- **Exercise instructions**: How many lines in the listing below include the word "from"? Reply with the count alone.

◇ ◇ ◇ ◇ ◇

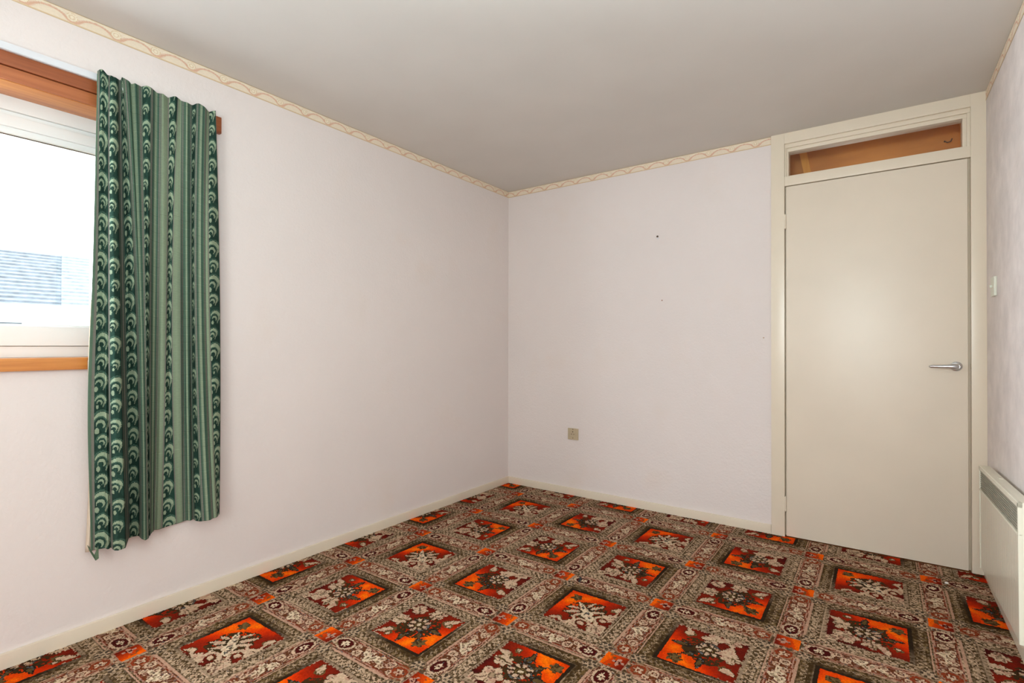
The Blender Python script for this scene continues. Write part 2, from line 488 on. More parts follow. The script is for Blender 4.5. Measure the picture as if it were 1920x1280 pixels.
# depth profile of the hem folds (wall position y, distance from the wall x)
hem = [(-2.6664, .050), (-2.6585, .045), (-2.6265, .060), (-2.6184, .085), (-2.6053, .112), (-2.5853, .133), (-2.5632, .130), (-2.5547, .052), (-2.5425, .022), (-2.5215, .032), (-2.5108, .082), (-2.4982, .112), (-2.4874, .100), (-2.4782, .048), (-2.4690, .026), (-2.4448, .028), (-2.4143, .022), (-2.3851, .022), (-2.3632, .020), (-2.3491, .024), (-2.3224, .050), (-2.2974, .085), (-2.2675, .105), (-2.2458, .110), (-2.2304, .095), (-2.2193, .060)]
hx_, hy_ = np.array(hem).T
tp = [(-2.6601, .060), (-2.6458, .064), (-2.6298, .050), (-2.6184, .066), (-2.6036, .062), (-2.5920, .046), (-2.5785, .070), (-2.5632, .066), (-2.5547, .046), (-2.5425, .066), (-2.5215, .046), (-2.5036, .062), (-2.4874, .060), (-2.4672, .044), (-2.4467, .066), (-2.4296, .046), (-2.4027, .062), (-2.3831, .046), (-2.3592, .060), (-2.3389, .044), (-2.3141, .068), (-2.2889, .066), (-2.2740, .046), (-2.2458, .056)]
tx_, ty_ = np.array(tp).T
NU, NV = 300, 640
uu = np.linspace(0, cum[-1], NU + 1); vv = np.linspace(0, 1, NV + 1)   # v: 0 top, 1 hem
UU, VV = np.meshgrid(uu, vv, indexing='ij')
pt, pm, pb = (np.interp(uu, cum, a)[:, None] for a in (top, mid, bot))
v_mid = .45
tt = VV
# quadratic through top / mid / hem columns
l0 = (tt - v_mid) * (tt - 1) / (v_mid * 1.0); l1 = tt * (tt - 1) / (v_mid * (v_mid - 1)); l2 = tt * (tt - v_mid) / (1 - v_mid)
PX = pt * l0 + pm * l1 + pb * l2
dtop = np.interp(pt[:, 0], tx_, ty_)[:, None]
dbot = np.interp(pb[:, 0], hx_, hy_)[:, None]
# mid folds gather depth gradually
w = np.clip(tt, 0, 1) ** .55
XX = dtop * (1 - w) + dbot * w
XX = XX + .0075 * np.sin(UU * 88 + 1.2 * np.sin(VV * 4)) * np.sin(PI * np.clip(VV * 1.05, 0, 1))
for cu_, amp, sg in ((cum[2] - .003, .030, .0055), (cum[4] + .001, .016, .005), (cum[6] + .018, .020, .006), (cum[8] + .002, .010, .005), (cum[11] + .008, .014, .006), (cum[12] - .003, .022, .006), (cum[14], .014, .006)):
    XX = XX - amp * np.clip(tt * 1.25, 0, 1) * np.exp(-((UU - cu_) / sg) ** 2)
XX = np.maximum(XX, .018 + .028 * (1 - np.clip(VV * 12, 0, 1)))
XX = XX + .006 * (vnoise(UU * 26, VV * 4, 5) - .5)
left_bow = -.0125 * np.exp(-((VV - .70) / .22) ** 2) * np.exp(-UU / .035)
YY = fold_y(PX + left_bow, XX)
zt = 2.093 + .005 * np.sin(UU * 60) * 1.0 + .004 * (vnoise(UU * 35, UU * 0, 9) - .5)
zt = zt + np.interp(UU, [0, .02, .12, .2, .3, .45, .55, .6], [.000, .002, 0, .004, 0, .003, .004, .001])
zb = .330 + .020 * (pb + 2.662) / .445
ZZ = zt * (1 - VV) + zb * VV
co = np.stack([XX, YY, ZZ], -1)
# cloth colours
uc = (uu[:-1] + uu[1:]) / 2; vc = (vv[:-1] + vv[1:]) / 2
Uc, Vc = np.meshgrid(uc, vc, indexing='ij')
zm = Vc * 1.765                                    # metres down from the heading
dk = lin((44, 72, 62)); dk2 = lin((64, 92, 78)); lt = lin((158, 176, 148)); ltb = lin((150, 168, 140)); gy = lin((130, 128, 118)); mdg = lin((98, 122, 102))
ccol = np.zeros(Uc.shape + (3,))
for bi, kind in enumerate(bands):
    a0, a1 = cum[bi], cum[bi + 1]
    m = (Uc >= a0) & (Uc < a1)
    a = (Uc - a0) / (a1 - a0)
    au = Uc - a0; bw = a1 - a0
    if kind == 'edge': cc = np.where((a < .55)[..., None], mdg, gy)
    elif kind == 'grey': cc = np.where((np.abs(a - .5) < .3)[..., None], gy, dk2)
    elif kind == 'light':
        cc = np.where((np.abs(a - .5) < .42)[..., None], ltb * (1 - .22 * np.abs(a - .5) * 2)[..., None], gy)
        cc = cc * (.90 + .10 * np.sign(np.sin(Vc * 1.765 / .0055 * 2 * PI)))[..., None]
    elif kind == 'rib':
        st = np.sin(au / .0085 * 2 * PI)
        cc = np.where((st > .25)[..., None], mdg, dk2 * 1.15)
        cc = np.where((np.abs(a - .12) < .05)[..., None] | (np.abs(a - .9) < .05)[..., None], gy, cc)
        cc = np.where((np.abs(a - .5) < .10)[..., None], lt * .85, cc)
        cc = cc * (.92 + .10 * np.sign(np.sin(Vc * 1.765 / .006 * 2 * PI)))[..., None]
    else:
        sh = float(hash2(bi, 3)) * .078
        per = .074
        zz_ = zm + .006 * (vnoise(zm * 9, Uc * 6, bi + 40) - .5)
        cc = np.where((vnoise(Uc * 70, zm * 38, bi) > .52)[..., None], dk, dk * .75) * np.ones(3)
        k = np.floor((zz_ + sh) / per)
        for ko in (-1, 0):
            kk = k - ko
            hh = hash2(kk.astype(int) + 50, bi + 5); h3 = hash2(kk.astype(int) + 50, bi + 17)
            big_ = (kk.astype(int) % 2 == 0)
            R = np.minimum(bw * .50, .025) * np.where(big_, 1.0, .80) * (.84 + .26 * h3)
            cx = bw * (.46 + .26 * (hh - .5)); cyy = (kk + .34) * per - sh
            dxx = au - cx; dyy = (zz_ - cyy) / 1.18
            # dark halo, then a thick comma tapering to the lower left, then an inner comma and a seed
            ang = np.hypot(dxx, dyy)
            cc = np.where(((ang < R * 1.25) & (ang > R * 1.05) & (dyy < R * .4))[..., None], dk2 * 1.25, cc)
            c1 = (ang < R) & (np.hypot(dxx + .20 * R, dyy - .33 * R) > R * .82)
            cc = np.where(c1[..., None], lt, cc)
            cr = (ang < R) & (np.hypot(dxx + .22 * R, dyy - .36 * R) > R * .70) & ~c1
            cc = np.where(cr[..., None], dk2 * 1.2, cc)
            ang2 = np.hypot(dxx + .20 * R, dyy - .42 * R)
            c2 = (ang2 < R * .52) & (np.hypot(dxx + .30 * R, dyy - .62 * R) > R * .36)
            cc = np.where(c2[..., None], lt * .92, cc)
            tx = dxx - R * (.78 - .45 * np.clip((dyy - .2 * R) / (1.1 * R), 0, 1)); tl = (np.abs(tx) < R * .16 * np.clip(1.3 - (dyy - .1 * R) / (1.3 * R), 0, 1)) & (dyy > 0) & (dyy < R * 1.35)
            cc = np.where(tl[..., None], lt * .72, cc)
            s3 = np.hypot(dxx + R * .62, (dyy - R * 1.18) / 1.5) < R * .24
            cc = np.where(s3[..., None], lt * .9, cc)
        cc = np.where(((a < .05) | (a > .95))[..., None], gy * .9, cc)
    ccol = np.where(m[..., None], cc, ccol)
ccol *= (1 + .10 * (vnoise(Uc * 300, zm * 260, 2) - .5))[..., None]
M_curt = mat_attr('green_swirl_curtain_cloth', .9, .12, .10, 700, .1, .16)
curt = empty('curtain', (.05, -2.44, .33))
g = grid_mesh('cloth', co.reshape(-1, 3), NU, NV, ccol.reshape(-1, 3), M_curt, False, True)
sol = g.modifiers.new('thickness', 'SOLIDIFY'); sol.thickness = .0012; sol.offset = 1
place(g, curt)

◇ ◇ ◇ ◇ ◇

- **Exercise output**: 3